Agenda
2026-04-17 2026-04-17

Ceremonias y presentaciones

Viernes de Transporte con Leonardo Basso “Everybody loves density”

Informaciones

Fecha

Viernes 17 de abril de 2026

Hora

13:40

Lugar

Sala Multiuso Edificio Civil

(Av. Blanco Encalada 2002, piso 2)

Organiza

Área de Transporte DIC

“Everybody loves density”

Expone: Leonardo J. Basso - Universidad de Chile & Instituto Sistemas Complejos de Ingeniería (ISCI), with Raúl Pezoa (UDP) and Hugo E. Silva (PUC).

Abstract

Everybody loves density. Economists like to model and quantify the many benefits of urban density. It boosts productivity and innovation, improves access to good and services, reduces travel needs and externalities, encourages more energy-efficient buildings and forms of transport, and allows broader sharing of scarce amenities.

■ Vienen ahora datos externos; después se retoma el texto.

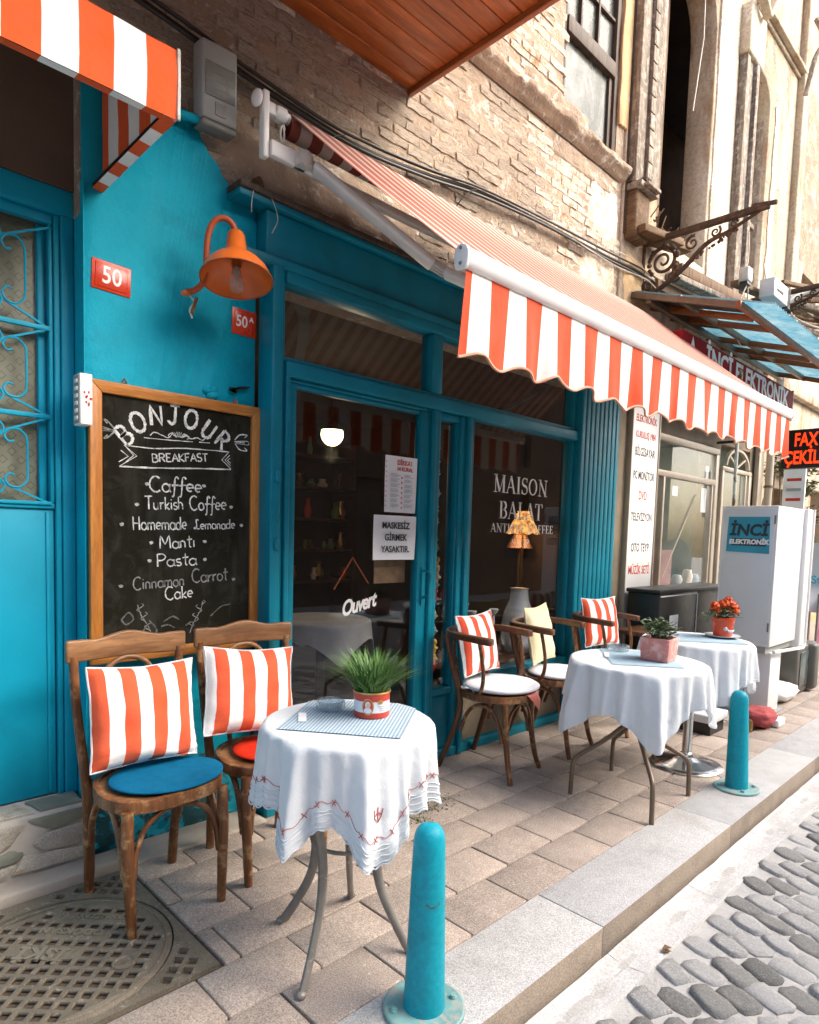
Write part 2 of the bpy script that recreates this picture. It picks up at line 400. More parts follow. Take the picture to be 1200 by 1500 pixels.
M_board = mat('chalkboard', (.016,.015,.010), .9, spec=.08, var=.2, vscale=3, bmp=.1, col2=(.060,.060,.048), p2=(.50,.85), p2scale=3.2, p2stretch=(2.5,1,.6), col3=(.035,.034,.027), p3=(.5,.7), p3scale=10)
def chalkm(name, a):
    m, n, l, p = nt(name); v = coords(n, l, False)
    c = ramp(n, l, noise(n, l, v, 70, 6, .7), .30, .62, (a*.35, a*.36, a*.34, 1), (a, a, a*.97, 1)); l.new(c, p.inputs['Base Color']); p.inputs['Roughness'].default_value = 1; return m
M_chalk = chalkm('chalk', .85); M_chalk2 = chalkm('faded_chalk', .34); M_chalk3 = chalkm('smudged_chalk', .16)
M_white = mat('white_painted_metal', (.78,.76,.73), .38, var=.05, vscale=5, bmp=.06, bscale=20, col2=(.55,.50,.43), p2=(.66,.82), p2scale=4)
M_whitedirty = mat('grimy_white_metal', (.58,.55,.50), .5, var=.12, vscale=7, bmp=.15, col2=(.36,.29,.21), p2=(.55,.7), p2scale=8)
M_enamel = mat('red_enamel', (.62,.045,.012), .28, var=.08, bmp=.05, col3=(.3,.05,.02), p3=(.72,.78), p3scale=30)
M_signwhite = mat('sign_white', (.80,.80,.78), .4, var=.03, bmp=.03)
M_orange = mat('orange_lamp_enamel', (.68,.15,.02), .33, var=.12, vscale=9, bmp=.08, col3=(.30,.06,.02), p3=(.66,.74), p3scale=18)
M_orangeD = mat('rusty_orange_arm', (.42,.08,.02), .45, var=.2, vscale=14, bmp=.2, col3=(.16,.05,.02), p3=(.6,.7), p3scale=30)
M_plasticg = mat('weathered_grey_plastic', (.30,.31,.29), .5, var=.1, vscale=5, bmp=.15, col2=(.22,.19,.15), p2=(.6,.8), p2scale=5)
M_plasticd = mat('weathered_dark_panel', (.16,.16,.145), .4, var=.15, vscale=6, bmp=.1)
M_black = mat('black_paint', (.018,.015,.013), .4, var=.2, bmp=.05)
M_cable = mat('black_cable', (.02,.016,.013), .55, bmp=.05)
M_cablew = mat('pale_cable', (.55,.5,.42), .6, bmp=.05)
M_steel = mat('grey_table_metal', (.23,.21,.185), .45, metal=.35, var=.2, vscale=12, bmp=.15, col3=(.42,.38,.32), p3=(.60,.68), p3scale=20)
M_bronze = mat('brown_tube_metal', (.17,.125,.09), .42, metal=.4, var=.15, vscale=12, bmp=.08)
M_chrome = mat('chrome', (.62,.60,.58), .16, metal=1, var=.06, bmp=.03, rvar=.06)
M_cloth = clothmat('white_linen', (.72,.76,.79), bscale=26, bdist=.009); M_cloth2 = clothmat('white_cotton', (.72,.765,.80), bscale=16, bdist=.010)
M_embr = mat('red_embroidery', (.40,.05,.03), .9, bmp=0)
M_tealpad = mat('blue_seat_pad', (.003,.11,.22), .95, var=.1, vscale=30, bmp=.4, bscale=220, spec=.1)
M_redpad = mat('red_seat_pad', (.52,.025,.008), .95, var=.1, vscale=30, bmp=.4, bscale=220, spec=.1)
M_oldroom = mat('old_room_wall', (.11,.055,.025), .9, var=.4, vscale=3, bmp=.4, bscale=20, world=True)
M_whitepad = clothmat('white_seat_pad', (.66,.68,.72), transl=.05, bscale=30)
M_pinkcloth = mat('salmon_cloth', (.62,.20,.15), .9, var=.1, vscale=15, bmp=.4)
M_cream = clothmat('cream_pillow', (.78,.70,.46), transl=.05, bscale=16, bdist=.01)
M_pillow = stripes('striped_pillow', (.80,.79,.77), (.60,.075,.02), 4, .47, .10, transl=0)
M_pillow2 = stripes('striped_pillow_two', (.80,.79,.77), (.60,.075,.02), 4, .47, -.15, transl=0)
M_pillow3 = stripes('striped_pillow_three', (.80,.79,.77), (.56,.06,.02), 3.5, .42, -.10, transl=0)
M_val = stripes('awning_valance', (.80,.74,.68), (.58,.050,.004), 17, .5, .35, transl=.05)
M_awn = stripes('awning_canvas', (.62,.46,.39), (.37,.095,.060), 34, .52, .35, transl=.03, dirt=.25)
M_roll = stripes('awning_roll', (.48,.38,.32), (.20,.03,.015), 8, .5, .1, comp='X', transl=0)
M_can = stripes('orange_canvas', (.82,.80,.77), (.74,.085,.004), 5.1, .5, .583, transl=.05)
M_piping = mat('salmon_piping', (.62,.30,.20), .8, var=.1, bmp=.2)
M_glass = glassmat('window_glass', dirt=.006, dirtcol=(.3,.28,.25))
M_glass2 = glassmat('shop_window_glass', dirt=.022, dirtcol=(.5,.5,.45))
M_glassold = glassmat('dusty_old_glass', tint=(.45,.47,.45), rough=.25, dirt=.62, dirtcol=(.15,.16,.145), dscale=5)
M_bulb = glassmat('bulb_glass', tint=(.85,.83,.8), dirt=.22, dirtcol=(.7,.66,.6))
M_paper = mat('paper', (.80,.81,.83), .8, var=.02, bmp=.05)
M_ink = mat('black_ink', (.03,.03,.03), .8, bmp=0); M_inkr = mat('red_ink', (.55,.04,.02), .8, bmp=0); M_inkg = mat('grey_ink', (.42,.44,.46), .8, bmp=0)
M_letter = mat('white_vinyl_lettering', (.82,.80,.76), .6, var=.05, bmp=0)
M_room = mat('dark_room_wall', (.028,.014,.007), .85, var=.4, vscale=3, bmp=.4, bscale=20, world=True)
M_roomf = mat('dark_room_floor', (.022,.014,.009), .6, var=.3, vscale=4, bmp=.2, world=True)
M_dwood = wood('dark_furniture_wood', (.035,.014,.006), (.09,.038,.016), 'x', 9, .45, knots=False)
M_lampon = emit('lit_globe', (1.0, .80, .42), 3.2); M_shadeon = emit('lit_lamp_shade', (1.0, .42, .10), .5)
def _sh():
    n, l = M_shadeon.node_tree.nodes, M_shadeon.node_tree.links; p = n['Principled BSDF']; v = coords(n, l, True, (1,1,.35))
    c = ramp(n, l, noise(n, l, v, 42, 4, .7), .38, .60, (.20,.045,.008,1), (1,.50,.14,1)); l.new(c, p.inputs['Emission Color']); p.inputs['Base Color'].default_value = (.3,.12,.03,1)
_sh()
M_fluo = emit('shop_tube_light', (.95, 1.0, .95), 7)
M_led = emit('led_red', (1.0, .045, .004), .55); M_redglow = emit('small_red_light', (1.0, .07, .03), 1.2)
M_ceram = mat('white_ceramic', (.52,.55,.56), .25, var=.06, bmp=.05)
M_brass = mat('brass', (.35,.22,.08), .35, metal=.9, bmp=.05)
M_toyy = mat('yellow_toy', (.60,.40,.06), .6, bmp=.1); M_toyr = mat('red_toy', (.45,.04,.02), .6, bmp=.1); M_toyb = mat('blue_grey_toy', (.2,.3,.36), .6, bmp=.1); M_toyw = mat('cream_toy', (.6,.52,.4), .6, bmp=.1); M_toyg = mat('green_toy', (.12,.2,.08), .6, bmp=.1)
M_ironL = mat('polished_cast_iron', (.21,.18,.135), .5, metal=.2, var=.15, vscale=20, bmp=.3)
M_pinkpot = mat('chalky_pink_pot', (.58,.22,.19), .85, var=.14, vscale=12, bmp=.35, col2=(.68,.46,.40), p2=(.45,.60), p2scale=14)
M_redpot = mat('glazed_red_pot', (.60,.06,.015), .3, var=.15, vscale=14, bmp=.1, col3=(.62,.36,.2), p3=(.68,.72), p3scale=20)
M_tinr = mat('red_tin', (.52,.05,.03), .35, var=.08, bmp=.05); M_tinw = mat('pale_tin_band', (.70,.72,.76), .4, var=.05, bmp=.03); M_gold = mat('gold_trim', (.60,.36,.12), .3, metal=.7, bmp=.03)
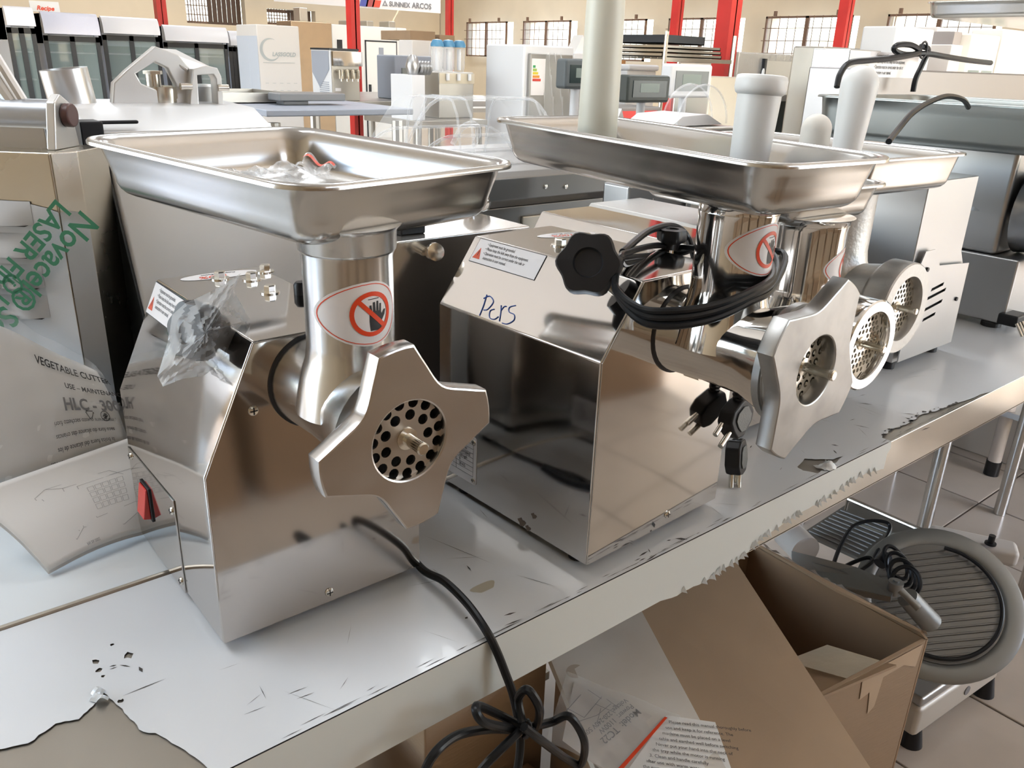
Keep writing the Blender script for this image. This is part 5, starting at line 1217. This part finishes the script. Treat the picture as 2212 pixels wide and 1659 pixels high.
# ---- brown steel cold cabinet with motor parts on top, and the white cold room
g, w, d, h = ubox('steel_cabinet', 'tall brownish steel cabinet behind the printed white carton', 'cabinet', 596, 628, 716, 44, 11.6, 0, mat('brown_steel', (.42, .32, .22), .35, .9, rvar=.15))
mb = MB(); mb.box((w*.3, .1, h), (w*.5, .3, h+.18)); mb.build('motor_unit', M_dull, g, bevel=.01)
g, w, d, h = ubox('cold_room', 'white walk-in cold room with a black-edged door behind the red column', 'cold room', 712, 716, 878, 52, 12.2, 0, mat('cold_room_panel', (.86, .86, .83), .3))
dr = face(g, 'door', mat('cold_room_panel', (1, 1, 1)), w*.43, w*.84, .1, h-.22, .02)
for a in ((w*.42, w*.43, .1, h-.2), (w*.84, w*.85, .1, h-.2), (w*.42, w*.85, h-.22, h-.2)): face(g, 'door_seal', M_fblack, a[0], a[1], a[2], a[3], .024)
face(g, 'door_handle', M_fblack, w*.45, w*.47, h*.42, h*.52, .06)
face(g, 'door_window', M_greybox, w*.60, w*.66, h*.62, h*.83, .03)
face(g, 'door_window', M_fblack, w*.06, w*.12, h*.72, h*.88, .02)
face(g, 'panel_joint', M_dull, w*.855, w*.86, 0, h, .004)
for t in (.25, .5, .8): mb = MB(); mb.box((w*t, .1, h), (w*t+.12, .4, h+.06+.04*t)); mb.build('roof_fitting', M_dull, g, bevel=.01)
# ---- hanging banner
bn = thing('banner', 'white hanging banner with company names at the top edge', 'banner', (P(760, 10, y=14.5).x, 14.5, 2.2))
b0, b1 = P(590, -20, y=14.5), P(951, 29, y=14.5)
MB().box((b0.x-bn.location.x, -.01, P(951, 29, y=14.5).z-2.2), (b1.x-bn.location.x, 0, 2.95-2.2)).build('cloth', mat('banner_white', (.86, .86, .86), .6), bn, smooth=False)
mb = MB()
for px in (600, 948): x = P(px, 20, y=14.5).x-bn.location.x; mb.box((x-.01, -.01, .6), (x+.01, 0, H-2.2))
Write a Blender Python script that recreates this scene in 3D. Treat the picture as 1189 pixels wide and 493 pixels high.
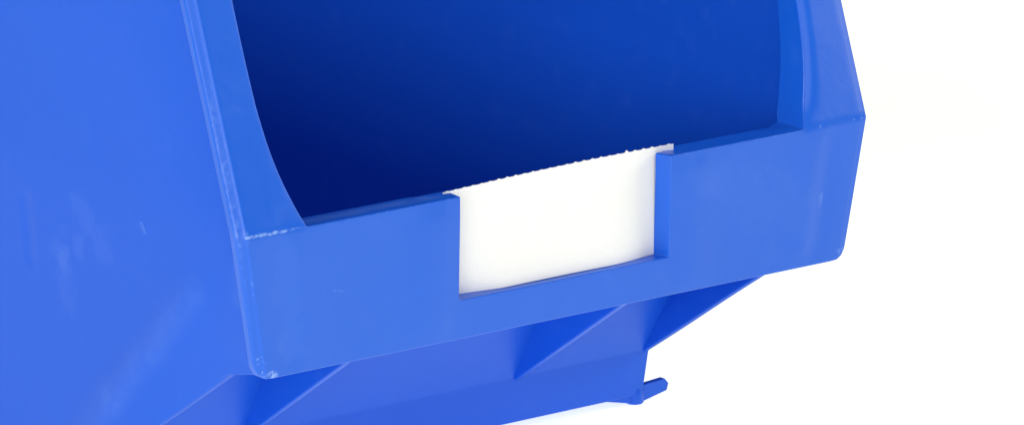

Other social scientists share this fondness for density and would like to see it increase in cities everywhere, including the densest ones”. Yet, Urban sprawl and suburbanization has been intensifying for decades. For example, a survey of 282 European cities across Europe show that in the period 1996-2006, urbanized areas increased by 18.4%, while population density fell by 9.4%. In the US the  average density of urbanized areas decreased from 6,160 persons per square mile in 1920 to 2,589 in 1990. Indeed, urban sprawl, its causes and possible remedies are common in the urban economics and planning debate: quite often the literature studies possible (transportation) policies that could be implemented to lead to more compact cities in order to reduce externalities such as congestion and pollution and reap agglomeration benefits. Yet the simple question of when is a city too dense or too extense does not seem to have a clear answer. In this paper we examine this question through a simple monocentric model where there is an absentee landlord whose land rents may be partially taxed, and the measure of welfare is resident’s utility. We show that in the presence of positive residential agglomeration economies and full taxation of land rents, as is always assumed in the literature, the equilibrium city is indeed too extense, and policies leading to a mora compact city would be welfare improving. However, when land rents are not totally captured by the planner –and actual values range from 0 to 30%-- a de-densification force arises, which counteracts agglomeration externalities. Simulation results show that this de-densification force dominates for any land rent capture below 90%. As a result, in practice, even when positive agglomeration economies are present, cities seem to be too compact and dense in equilibrium, such that welfare would increase if the city was more extense. This has policy implications for other externalities as well. For example, in the presence of congestion, using a Pigouvian toll equal to the marginal external cost is worse than leaving the city unpriced.